Chang’e-6 and China’s three-stage program for Moon control

Special to, June 5, 2024


By Richard Fisher

The Chinese and American “new race” to the Moon was advanced by two major developments in the first week of June 2024.

On June 4, China’s second sample-return Moon landing probe, Chang’e-6, successfully launched its 2-kilogram (4.4 lbs) Moon sample carrying ascending stage into Lunar orbit.

While China says its space program “benefits mankind,” its Chang’e-6 Moon mission also advanced the Chinese Communist Party ambition for Moon control. / Xinhua

There it will dock and transfer the Lunar samples to an orbiter-propulsion stage for return to the Earth, to add to the previous 2 kg returned by the Chang’e-5 Mission in 2020.

China sample return mission was the first to target the far side of the Moon, so on June 5 Chinese state media Global Times touted China’s mission as an “’historic’ and ‘remarkable’ achievement.”

Because Global Times is state media in service to the Chinese Communist Party (CCP), this article did not mention that in six Apollo Moon missions between 1969 and 1972 the United States returned 382 kilograms of Moon material to Earth.
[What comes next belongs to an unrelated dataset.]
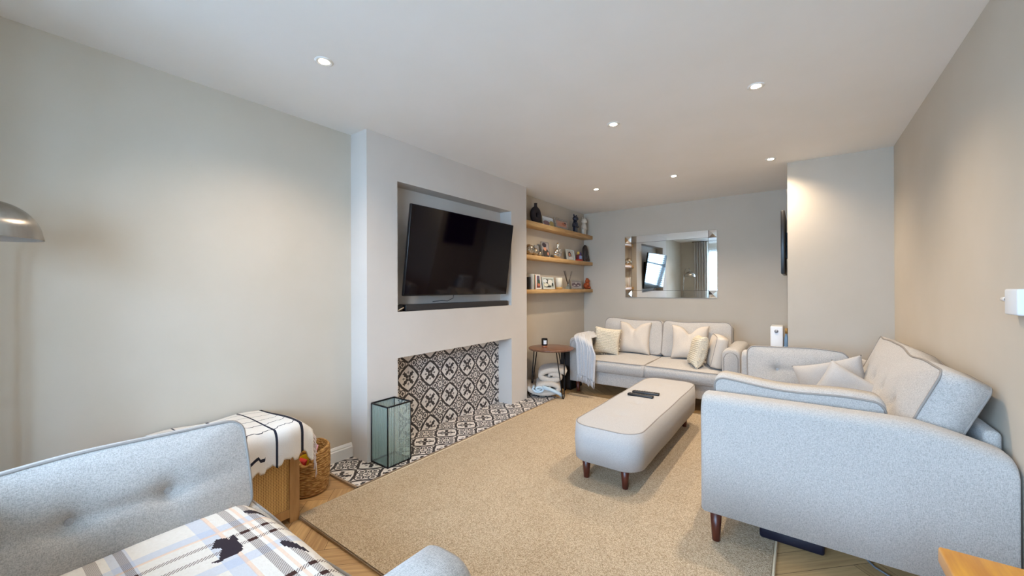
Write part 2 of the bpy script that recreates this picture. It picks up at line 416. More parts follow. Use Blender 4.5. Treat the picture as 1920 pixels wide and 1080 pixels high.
# ------------------------------------------------------------------ downlights
BULB=emis('bulb_glow',(255,236,200),40); RING=base('spot_ring',(235,232,226),.4)[0]
spots=[(-1.93,1.03,'recessed ceiling spotlight nearest the camera, above the left wall side'),
(-.20,2.62,'recessed ceiling spotlight above the near right sofa'),
(-1.05,2.63,'recessed ceiling spotlight above the long footstool'),
(-.21,4.18,'recessed ceiling spotlight close to the projecting corner wall'),
(-1.04,4.21,'recessed ceiling spotlight in front of the wall mirror'),
(-1.90,4.23,'recessed ceiling spotlight in front of the floating shelves')]
for x,y,lab in spots:
    t=thing('ceiling_spotlight',lab,'ceiling light',(x,y,H),0,'recessed ceiling spotlights')
    MB().lathe([(.024,-.001),(.036,-.005),(.044,-.002),(.044,.001)],n=32,cap=False).build('trim_ring',RING,t)
    MB().lathe([(.0005,-.003),(.023,-.003),(.023,.001)],n=32).build('bulb',BULB,t)
    l=bpy.data.lights.new('spot_lamp','SPOT'); lo=bpy.data.objects.new('spot_lamp',l); COL.objects.link(lo)
    l.energy=SPOT_W; l.color=SPOT_C; l.spot_size=math.radians(138); l.spot_blend=.9; l.shadow_soft_size=.03
    lo.parent=t; lo.location=(0,0,-.012)

# ------------------------------------------------------------------ cushions
def rrect(w,h,r,n=10,bow=0):
    pts=[]
    for cx,cy,a0 in ((w/2-r,h/2-r,0),(-w/2+r,h/2-r,PI/2),(-w/2+r,-h/2+r,PI),(w/2-r,-h/2+r,1.5*PI)):
        for k in range(n+1):
            a=a0+PI/2*k/n; pts.append((cx+r*math.cos(a),cy+r*math.sin(a)))
    # subdivide straight sides
    out=[]
    for i,p in enumerate(pts):
        q=pts[(i+1)%len(pts)]; d=math.dist(p,q); k=max(1,int(d/.03))
        for j in range(k): out.append((p[0]+(q[0]-p[0])*j/k,p[1]+(q[1]-p[1])*j/k))
    return out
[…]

Global Times also touted China’s humanitarian intentions in space, saying, “China’s exploration of the space is not only based on itself, but also faces the world and benefits mankind.”

And Global Times scoffed at the idea that China’s intentions are less than benign:

“…there are also some American media who are stuck in their stereotypes and sourly stated that the US must ‘land humans back on the moon before China,’ otherwise ‘the authoritarian model will prevail over democracy.’ This mentality is not only unhelpful to human progress, but will also cause the US to miss more opportunities.”

Three-Stage Program for Moon Control

But even at this stage, China is acting like it is building up to achieve Moon control.

Chang’e-6’s landing on the far side of the Moon was made possible by the March 2024 launch of the Queqiao-2 data relay satellite, that will settle into a 10-year elliptical orbit that extends 16,000 kilometers from the Moon, so that it can spend more time servicing Chinese Moon bases in its southern hemisphere.

Queqiao is actually a three-stage Chinese program that will include dozens of communication, surveillance and navigation satellites that will circle the Moon, Mars and Venus, to assure access and control of Chinese unmanned and manned missions to these bodies.